== Exercise requirements ==
Pictures are not part of the copy. Retype the lines from the first one through the line that contains "CAM = np.array([0, 0, CAMH])".

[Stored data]
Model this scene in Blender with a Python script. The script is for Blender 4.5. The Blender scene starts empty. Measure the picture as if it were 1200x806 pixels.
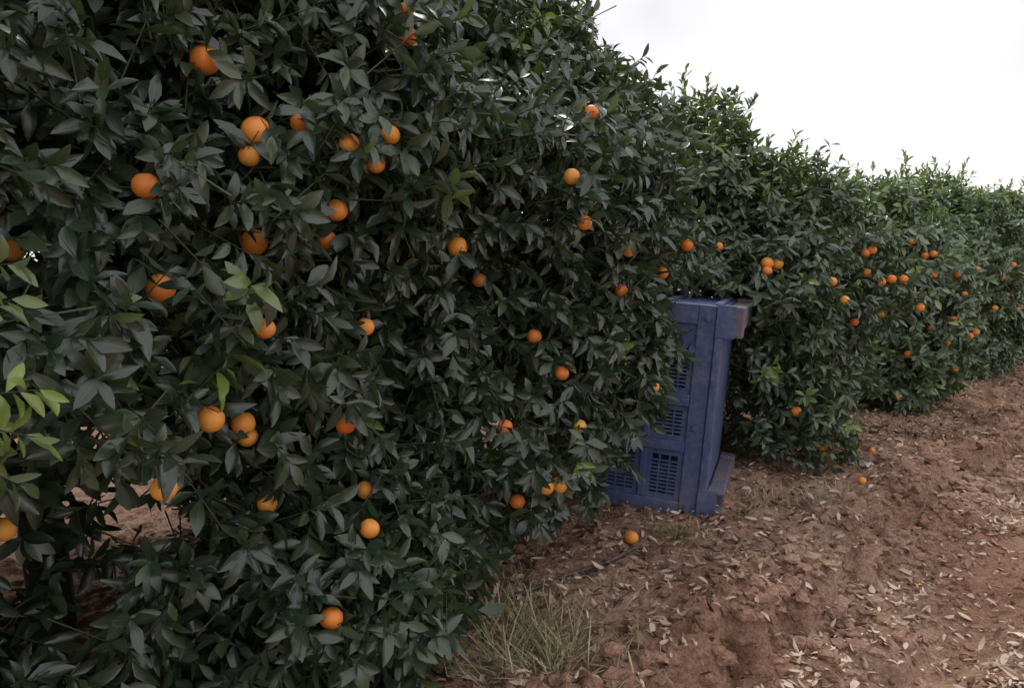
import bpy, bmesh, math, random
import numpy as np
from mathutils import Vector, Matrix
R = np.random.default_rng(7)
random.seed(7)
scene = bpy.context.scene
CAMH = 1.4; F = 900.0; PITCH = math.atan(93/900)
FWD = np.array([0, math.cos(PITCH), -math.sin(PITCH)]); UPV = np.array([0, math.sin(PITCH), math.cos(PITCH)]); RGT = np.array([1., 0, 0])
CAM = np.array([0, 0, CAMH])

# ------------------------------------------------------------ noise
def _h(ix, iy, iz, s):
    n = (ix*374761393 + iy*668265263 + iz*2147483647 + s*974711) & 0xffffffff
    n = ((n ^ (n >> 13))*1274126177) & 0xffffffff
    n = ((n ^ (n >> 16))*2246822519) & 0xffffffff
    return ((n ^ (n >> 15)) & 0xffffff)/float(0xffffff)
def vnoise(p, s=0):
    p = np.asarray(p, float); i = np.floor(p).astype(np.int64); f = p-i; f = f*f*(3-2*f)
    x, y, z = i[..., 0], i[..., 1], i[..., 2]; out = 0
    for dx in (0, 1):
        for dy in (0, 1):
            for dz in (0, 1):
                w = (f[..., 0] if dx else 1-f[..., 0])*(f[..., 1] if dy else 1-f[..., 1])*(f[..., 2] if dz else 1-f[..., 2])
                out = out + w*_h(x+dx, y+dy, z+dz, s)
    return out*2-1
def fbm(p, o=4, s=0):
    r = 0; a = 1; t = 0
    for k in range(o):
        r = r+a*vnoise(np.asarray(p)*(2**k), s+k*17); t += a; a *= .5
    return r/t
def nrmz(v): return v/np.maximum(np.linalg.norm(v, axis=-1, keepdims=True), 1e-9)
def sstep(a, b, x):
    t = np.clip((x-a)/(b-a), 0, 1); return t*t*(3-2*t)

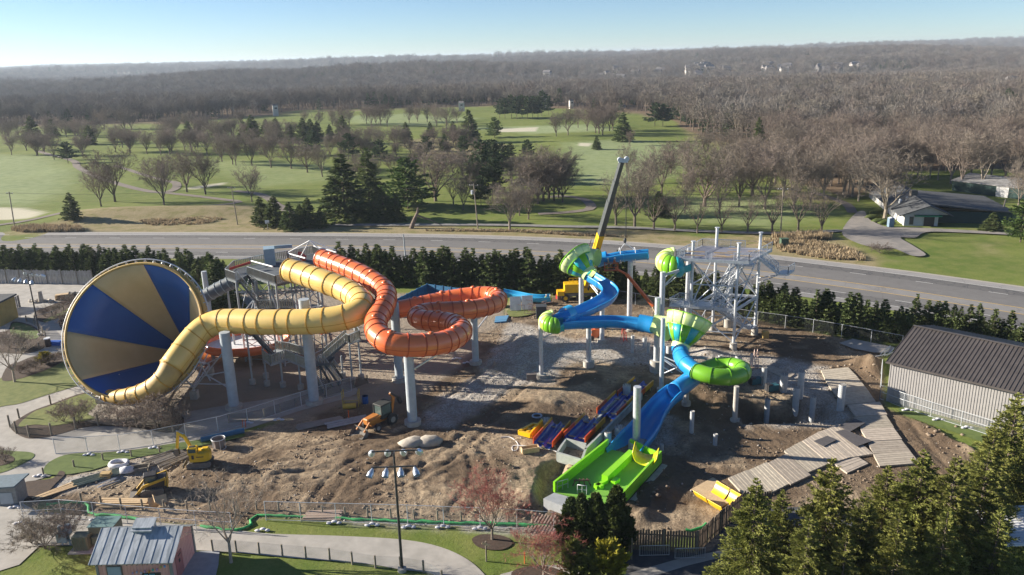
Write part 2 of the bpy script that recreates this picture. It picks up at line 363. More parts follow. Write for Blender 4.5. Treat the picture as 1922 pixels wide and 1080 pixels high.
def RG(s, a, bb, lo=0., hi=1.):
    q = n.nodes.new('ShaderNodeMapRange'); q.inputs[1].default_value = a; q.inputs[2].default_value = bb; q.inputs[3].default_value = lo; q.inputs[4].default_value = hi; L(s, q.inputs[0]); return q.outputs[0]
def MXC(f, a, bb):
    q = n.nodes.new('ShaderNodeMix'); q.data_type = 'RGBA'
    for i, v in ((0, f), (6, a), (7, bb)):
        if isinstance(v, (tuple, float)): q.inputs[i].default_value = v if isinstance(v, float) else (*v, 1)
        else: L(v, q.inputs[i])
    return q.outputs[2]
def AT(nm):
    q = n.nodes.new('ShaderNodeAttribute'); q.attribute_name = nm; return q.outputs['Fac']
def MUL(a, bb):
    q = n.nodes.new('ShaderNodeMath'); q.operation = 'MULTIPLY'
    for i, v in ((0, a), (1, bb)):
        if isinstance(v, float): q.inputs[i].default_value = v
        else: L(v, q.inputs[i])
    return q.outputs[0]
big = NZ(.035, 4); med = NZ(.3, 5); fine = NZ(2.5, 5, .7); vfine = NZ(9, 4, .75)
grass = MXC(RG(big, .38, .62), (.10, .15, .028), (.155, .20, .042))
grass = MXC(RG(med, .35, .7, 0, .6), grass, (.235, .235, .08)); grass = MXC(RG(fine, .45, .75, 0, .45), grass, (.06, .09, .02))
col = MXC(MUL(AT('frost'), RG(med, .3, .6, .6, 1)), grass, (.32, .38, .22))
dryc = MXC(RG(med, .35, .65), (.24, .20, .10), (.34, .28, .17)); dryc = MXC(RG(fine, .4, .7, 0, .6), dryc, (.16, .15, .06))
col = MXC(MUL(AT('dry'), RG(med, .25, .5, .55, 1.)), col, dryc)
col = MXC(AT('sand'), col, (.52, .49, .38))
flo = MXC(RG(med, .35, .65), (.13, .095, .065), (.20, .145, .095)); col = MXC(AT('floor'), col, flo)
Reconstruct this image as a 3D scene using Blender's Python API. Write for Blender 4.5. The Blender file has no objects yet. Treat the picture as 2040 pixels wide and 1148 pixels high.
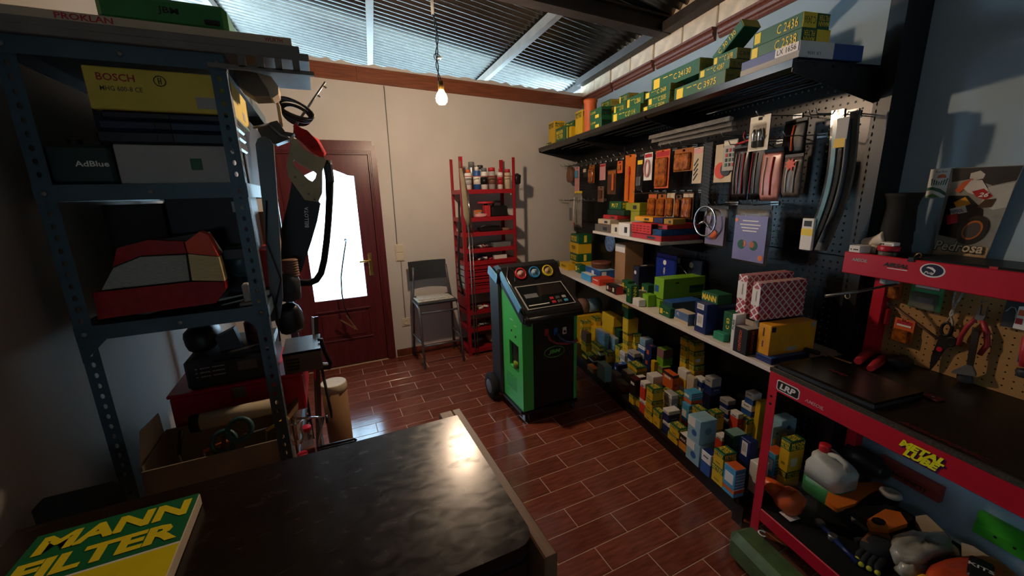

== Answer ==
Model this scene in Blender with a Python script. The script is for Blender 4.5. The Blender scene starts empty. Measure the picture as if it were 1200x806 pixels.
import bpy, bmesh, math, random
import numpy as np
from mathutils import Vector, Matrix
R = np.random.default_rng(7)
random.seed(7)
scene = bpy.context.scene
CAMH = 1.4; F = 900.0; PITCH = math.atan(93/900)
FWD = np.array([0, math.cos(PITCH), -math.sin(PITCH)]); UPV = np.array([0, math.sin(PITCH), math.cos(PITCH)]); RGT = np.array([1., 0, 0])
CAM = np.array([0, 0, CAMH])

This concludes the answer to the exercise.